### Work instructions
Repeat the material verbatim and drop the pictures.
□ □ □ □ □
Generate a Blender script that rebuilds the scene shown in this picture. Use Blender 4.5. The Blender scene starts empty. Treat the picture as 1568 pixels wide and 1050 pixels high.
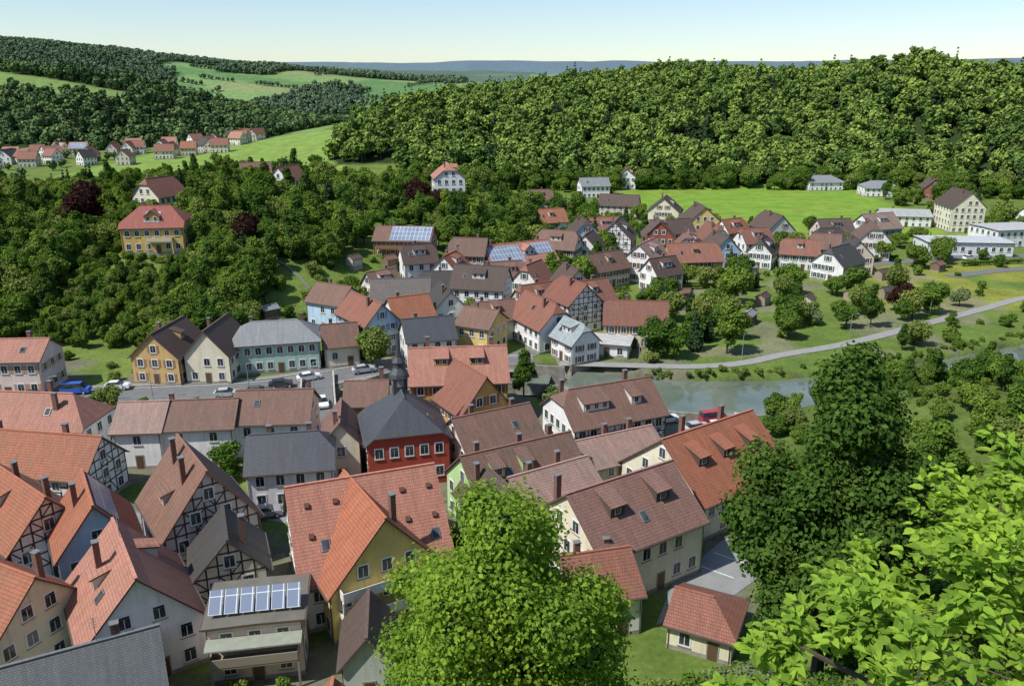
import bpy, math, random
import numpy as np
from mathutils import Vector
random.seed(7); RNG=np.random.default_rng(7)
scene=bpy.context.scene
ROOT=scene.collection
# ------------------------------------------------------------------ helpers
def ss(a,b,t):
    t=np.clip((t-a)/(b-a),0,1); return t*t*(3-2*t)
def vnoise(x,y,s,seed=0):
    x=np.asarray(x,float)/s+seed*17.3; y=np.asarray(y,float)/s+seed*9.1
    xi=np.floor(x); yi=np.floor(y); xf=x-xi; yf=y-yi
    def h(a,b):
        v=np.sin(a*127.1+b*311.7+seed*3.7)*43758.5453; return v-np.floor(v)
    u=xf*xf*(3-2*xf); w=yf*yf*(3-2*yf)
    return (h(xi,yi)*(1-u)+h(xi+1,yi)*u)*(1-w)+(h(xi,yi+1)*(1-u)+h(xi+1,yi+1)*u)*w
def pdist(x,y,pts):
    x=np.asarray(x,float); y=np.asarray(y,float); d=np.full(np.broadcast(x,y).shape,1e9)
    for (ax,ay),(bx,by) in zip(pts[:-1],pts[1:]):
        dx,dy=bx-ax,by-ay; t=np.clip(((x-ax)*dx+(y-ay)*dy)/(dx*dx+dy*dy),0,1)
        d=np.minimum(d,np.hypot(x-ax-t*dx,y-ay-t*dy))
    return d
def smooth_line(p,n=3):
    p=[np.array(q,float) for q in p]
    for _ in range(n):
        q=[p[0]]
        for a,b in zip(p[:-1],p[1:]): q+=[a*.75+b*.25,a*.25+b*.75]
        q.append(p[-1]); p=q
    return [tuple(v) for v in p]
RIVER_A=smooth_line([(-140,106),(-95,109),(-63,112.5),(-47,113.5),(-33,113),(-26,117),(-25,127),(-18,135),(-4,137),(9,135)],2)
RIVER_B=smooth_line([(9,135),(18,131),(30,127),(45,126.5),(75,134),(105,148),(150,165),(260,190)],2)
PATH=smooth_line([(9,143),(25,141.5),(35,141),(44,143),(52,148),(62,152),(74,158.5),(87,167),(100,175),(114,184),(127,193),(160,205),(200,225)],2)
STREET=smooth_line([(-140,117),(-95,122),(-85,124),(-68,127),(-49,129),(-39,132),(-32,137),(-22,142),(-10,143),(4,143)],2)
BRIDGE=smooth_line([(-35,136),(-32.5,125),(-30,115),(-26,104),(-22.5,94),(-19,86)],2)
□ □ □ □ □
### Solution to the problem
Generate a Blender script that rebuilds the scene shown in this picture. Use Blender 4.5. The Blender scene starts empty. Treat the picture as 1568 pixels wide and 1050 pixels high.
import bpy, math, random
import numpy as np
from mathutils import Vector
random.seed(7); RNG=np.random.default_rng(7)
scene=bpy.context.scene
ROOT=scene.collection
# ------------------------------------------------------------------ helpers
def ss(a,b,t):
    t=np.clip((t-a)/(b-a),0,1); return t*t*(3-2*t)
def vnoise(x,y,s,seed=0):
    x=np.asarray(x,float)/s+seed*17.3; y=np.asarray(y,float)/s+seed*9.1
    xi=np.floor(x); yi=np.floor(y); xf=x-xi; yf=y-yi
    def h(a,b):
        v=np.sin(a*127.1+b*311.7+seed*3.7)*43758.5453; return v-np.floor(v)
    u=xf*xf*(3-2*xf); w=yf*yf*(3-2*yf)
    return (h(xi,yi)*(1-u)+h(xi+1,yi)*u)*(1-w)+(h(xi,yi+1)*(1-u)+h(xi+1,yi+1)*u)*w
def pdist(x,y,pts):
    x=np.asarray(x,float); y=np.asarray(y,float); d=np.full(np.broadcast(x,y).shape,1e9)
    for (ax,ay),(bx,by) in zip(pts[:-1],pts[1:]):
        dx,dy=bx-ax,by-ay; t=np.clip(((x-ax)*dx+(y-ay)*dy)/(dx*dx+dy*dy),0,1)
        d=np.minimum(d,np.hypot(x-ax-t*dx,y-ay-t*dy))
    return d
def smooth_line(p,n=3):
    p=[np.array(q,float) for q in p]
    for _ in range(n):
        q=[p[0]]
        for a,b in zip(p[:-1],p[1:]): q+=[a*.75+b*.25,a*.25+b*.75]
        q.append(p[-1]); p=q
    return [tuple(v) for v in p]
RIVER_A=smooth_line([(-140,106),(-95,109),(-63,112.5),(-47,113.5),(-33,113),(-26,117),(-25,127),(-18,135),(-4,137),(9,135)],2)
RIVER_B=smooth_line([(9,135),(18,131),(30,127),(45,126.5),(75,134),(105,148),(150,165),(260,190)],2)
PATH=smooth_line([(9,143),(25,141.5),(35,141),(44,143),(52,148),(62,152),(74,158.5),(87,167),(100,175),(114,184),(127,193),(160,205),(200,225)],2)
STREET=smooth_line([(-140,117),(-95,122),(-85,124),(-68,127),(-49,129),(-39,132),(-32,137),(-22,142),(-10,143),(4,143)],2)
BRIDGE=smooth_line([(-35,136),(-32.5,125),(-30,115),(-26,104),(-22.5,94),(-19,86)],2)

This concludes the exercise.